Exercise aim
Filter this material down to the lines that hold "scene", copying each one.

⟨

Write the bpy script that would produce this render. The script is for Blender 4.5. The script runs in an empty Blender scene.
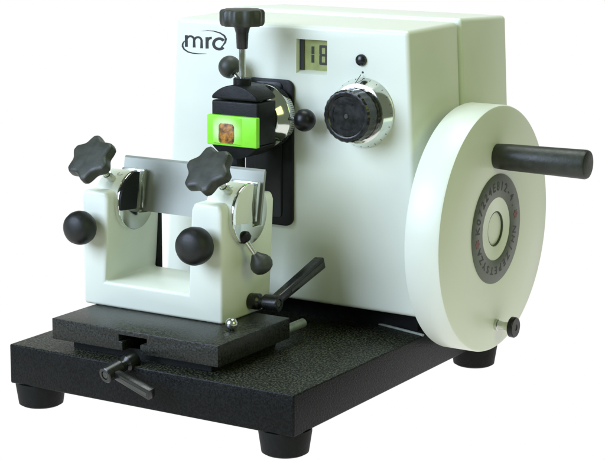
import bpy, bmesh, math, random
from mathutils import Matrix, Vector
random.seed(4)
S = 0.001                                   # all shapes are written in millimetres
sc = bpy.context.scene
C = sc.collection
PI = math.pi

# ------------------------------------------------------------------ materials
def mat(name, col, rough=.5, metal=0., spec=.5, var=0., vscale=60., bump=0., bscale=400., rvar=0., coat=0., col2=None, sss=0.):
    m = bpy.data.materials.new(name); m.use_nodes = True
    nt = m.node_tree; b = nt.nodes['Principled BSDF']
    b.inputs['Base Color'].default_value = (*col, 1); b.inputs['Roughness'].default_value = rough
    b.inputs['Metallic'].default_value = metal; b.inputs['Specular IOR Level'].default_value = spec
    b.inputs['Coat Weight'].default_value = coat
    if sss:
        b.inputs['Subsurface Weight'].default_value = sss; b.inputs['Subsurface Scale'].default_value = .004
    tc = nt.nodes.new('ShaderNodeTexCoord')
    if var or rvar:
        n = nt.nodes.new('ShaderNodeTexNoise'); n.inputs['Scale'].default_value = vscale; n.inputs['Detail'].default_value = 6
        nt.links.new(tc.outputs['Object'], n.inputs['Vector'])
        r = nt.nodes.new('ShaderNodeValToRGB')
        r.color_ramp.elements[0].position = .35; r.color_ramp.elements[1].position = .68
        c2 = col2 or tuple(min(1, c * (1 + var)) for c in col); c1 = tuple(c * (1 - var) for c in col)
        r.color_ramp.elements[0].color = (*c1, 1); r.color_ramp.elements[1].color = (*c2, 1)
        nt.links.new(n.outputs['Fac'], r.inputs['Fac'])
        if var: nt.links.new(r.outputs['Color'], b.inputs['Base Color'])
        if rvar:
            mr = nt.nodes.new('ShaderNodeMapRange'); mr.inputs['From Min'].default_value = .3; mr.inputs['From Max'].default_value = .7
            mr.inputs['To Min'].default_value = max(.02, rough - rvar); mr.inputs['To Max'].default_value = rough + rvar
            nt.links.new(n.outputs['Fac'], mr.inputs['Value']); nt.links.new(mr.outputs['Result'], b.inputs['Roughness'])
    if bump:
        n2 = nt.nodes.new('ShaderNodeTexNoise'); n2.inputs['Scale'].default_value = bscale; n2.inputs['Detail'].default_value = 3
        nt.links.new(tc.outputs['Object'], n2.inputs['Vector'])
        bp = nt.nodes.new('ShaderNodeBump'); bp.inputs['Strength'].default_value = bump; bp.inputs['Distance'].default_value = .001
        nt.links.new(n2.outputs['Fac'], bp.inputs['Height']); nt.links.new(bp.outputs['Normal'], b.inputs['Normal'])
    return m

M = {}
M['white']   = mat('white_enamel', (.74, .785, .655), .36, var=.02, vscale=14, bump=.05, bscale=700, rvar=.06)
M['black']   = mat('black_hammered_paint', (.0035, .0042, .0038), .38, var=.5, vscale=620, bump=.42, bscale=620, rvar=.10, spec=.14, col2=(.0085, .0105, .0095))
M['plate']   = mat('black_slide_paint', (.009, .0105, .0085), .36, var=.5, vscale=560, bump=.3, bscale=560, rvar=.10, spec=.32, col2=(.032, .036, .027))
M['steel']   = mat('bright_steel', (.62, .64, .58), .22, 1., var=.08, vscale=90, rvar=.07)
M['chrome']  = mat('polished_chrome', (.72, .75, .68), .10, 1., rvar=.03, vscale=60)
M['blade']   = mat('ground_steel_blade', (.33, .35, .30), .52, .7, var=.06, vscale=40, rvar=.06)
M['plastic'] = mat('black_plastic', (.007, .0085, .007), .28, spec=.5, var=.3, vscale=120, bump=.06, bscale=500, rvar=.08)
M['grip']    = mat('grey_black_plastic', (.040, .045, .033), .46, spec=.4, var=.18, vscale=110, bump=.10, bscale=600, rvar=.08)
M['gloss']   = mat('glossy_black_phenolic', (.006, .007, .006), .36, spec=.35, var=.3, vscale=90, rvar=.05)
M['knobblack'] = mat('satin_black_knob', (.010, .012, .009), .48, spec=.42, var=.3, vscale=90, bump=.08, bscale=500, rvar=.08)
M['hubshade'] = mat('hub_shade', (.05, .065, .04), .6, var=.2)
M['blackmetal'] = mat('matt_black_metal', (.006, .007, .006), .48, spec=.25, var=.3, vscale=160, bump=.12, bscale=600, rvar=.08)
M['rubber']  = mat('black_rubber', (.005, .006, .005), .6, spec=.2, var=.3, vscale=200, bump=.2, bscale=500)
M['handle']  = mat('dark_grey_handle', (.026, .030, .021), .44, spec=.45, var=.3, vscale=120, bump=.15, bscale=500, rvar=.08)
M['label']   = mat('grey_label_metal', (.115, .130, .10), .42, .25, var=.10, vscale=150, rvar=.05)
M['ink']     = mat('black_ink', (.012, .014, .012), .5, var=.1, vscale=100)
M['red']     = mat('red_ink', (.16, .050, .042), .5, var=.15, vscale=200)
M['lcd']     = mat('lcd_green', (.34, .38, .13), .3, var=.15, vscale=100)
M['lcdink']  = mat('lcd_segment', (.022, .028, .012), .4, var=.1, vscale=100)
M['cassette']= mat('lime_green_plastic', (.27, .84, .035), .38, var=.05, vscale=90, sss=.12)
M['wax']     = mat('pale_green_paraffin', (.66, .86, .42), .35, var=.12, vscale=110, sss=.2, bump=.15, bscale=160)
M['tissue']  = mat('brown_tissue', (.30, .10, .006), .45, var=.85, vscale=190, bump=.6, bscale=260, col2=(.62, .26, .02))
M['greypin'] = mat('grey_zinc', (.36, .40, .34), .45, .6, var=.1, vscale=120)
M['trim']    = mat('grey_trim', (.36, .39, .33), .5, 0., var=.15, vscale=160)

def wax_gradient(m, rim):
    nt = m.node_tree; b = nt.nodes['Principled BSDF']; src = b.inputs['Base Color'].links[0].from_socket
    tc = nt.nodes.new('ShaderNodeTexCoord'); mp = nt.nodes.new('ShaderNodeMapping'); mp.inputs['Scale'].default_value = (1 / .0172, 0, 1 / .0135)
    mp.inputs['Location'].default_value = (.12, 0, -.05)
    nt.links.new(tc.outputs['Object'], mp.inputs['Vector'])
    ln = nt.nodes.new('ShaderNodeVectorMath'); ln.operation = 'LENGTH'; nt.links.new(mp.outputs['Vector'], ln.inputs[0])
    r = nt.nodes.new('ShaderNodeMapRange'); r.interpolation_type = 'SMOOTHSTEP'; r.inputs['From Min'].default_value = .45; r.inputs['From Max'].default_value = 1.15
    nt.links.new(ln.outputs['Value'], r.inputs['Value'])
    mx = nt.nodes.new('ShaderNodeMixRGB'); mx.inputs['Color2'].default_value = (*rim, 1)
    nt.links.new(r.outputs['Result'], mx.inputs['Fac']); nt.links.new(src, mx.inputs['Color1']); nt.links.new(mx.outputs['Color'], b.inputs['Base Color'])
wax_gradient(M['wax'], (.30, .82, .05))
def top_light(m, col, amount, scale=900.):
    """paints speckled light from above into the colour of up-facing faces"""
    nt = m.node_tree; b = nt.nodes['Principled BSDF']; src = b.inputs['Base Color'].links[0].from_socket
    g = nt.nodes.new('ShaderNodeNewGeometry'); sp = nt.nodes.new('ShaderNodeSeparateXYZ'); nt.links.new(g.outputs['True Normal'], sp.inputs[0])
    tc = nt.nodes.new('ShaderNodeTexCoord')
    n = nt.nodes.new('ShaderNodeTexNoise'); n.inputs['Scale'].default_value = scale; n.inputs['Detail'].default_value = 3; nt.links.new(tc.outputs['Object'], n.inputs['Vector'])
    n2 = nt.nodes.new('ShaderNodeTexNoise'); n2.inputs['Scale'].default_value = 16; n2.inputs['Detail'].default_value = 4; nt.links.new(tc.outputs['Object'], n2.inputs['Vector'])
    a = nt.nodes.new('ShaderNodeMapRange'); a.inputs['From Min'].default_value = .5; a.inputs['From Max'].default_value = .95; nt.links.new(sp.outputs['Z'], a.inputs['Value'])
    r = nt.nodes.new('ShaderNodeMapRange'); r.inputs['From Min'].default_value = .46; r.inputs['From Max'].default_value = .68; nt.links.new(n.outputs['Fac'], r.inputs['Value'])
    r2 = nt.nodes.new('ShaderNodeMapRange'); r2.inputs['From Min'].default_value = .25; r2.inputs['From Max'].default_value = .7; r2.inputs['To Min'].default_value = .55; nt.links.new(n2.outputs['Fac'], r2.inputs['Value'])
    m1 = nt.nodes.new('ShaderNodeMath'); m1.operation = 'MULTIPLY'; nt.links.new(a.outputs[0], m1.inputs[0]); nt.links.new(r.outputs[0], m1.inputs[1])
    m2 = nt.nodes.new('ShaderNodeMath'); m2.operation = 'MULTIPLY'; nt.links.new(m1.outputs[0], m2.inputs[0]); nt.links.new(r2.outputs[0], m2.inputs[1])
    m3 = nt.nodes.new('ShaderNodeMath'); m3.operation = 'MULTIPLY'; m3.inputs[1].default_value = amount; nt.links.new(m2.outputs[0], m3.inputs[0])
    mx = nt.nodes.new('ShaderNodeMixRGB'); mx.inputs['Color2'].default_value = (*col, 1)
    nt.links.new(m3.outputs[0], mx.inputs['Fac']); nt.links.new(src, mx.inputs['Color1']); nt.links.new(mx.outputs['Color'], b.inputs['Base Color'])
top_light(M['black'], (.150, .160, .095), .62, 560.)  # top light painted into the base and slide plate colours
top_light(M['plate'], (.120, .130, .090), .42, 560.)
def emit(name, col, s):
    m = bpy.data.materials.new(name); m.use_nodes = True
    nt = m.node_tree; nt.nodes.clear()
    o = nt.nodes.new('ShaderNodeOutputMaterial'); e = nt.nodes.new('ShaderNodeEmission')
    e.inputs['Color'].default_value = (*col, 1); e.inputs['Strength'].default_value = s
    nt.links.new(e.outputs[0], o.inputs[0]); return m
M['whiteglow'] = emit('glowing_white_sweep', (1, 1, 1), 1.0)  # added glow keeps ground and background shadowless and also lights the machine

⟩

Written response
Write the bpy script that would produce this render. The script is for Blender 4.5. The script runs in an empty Blender scene.
sc = bpy.context.scene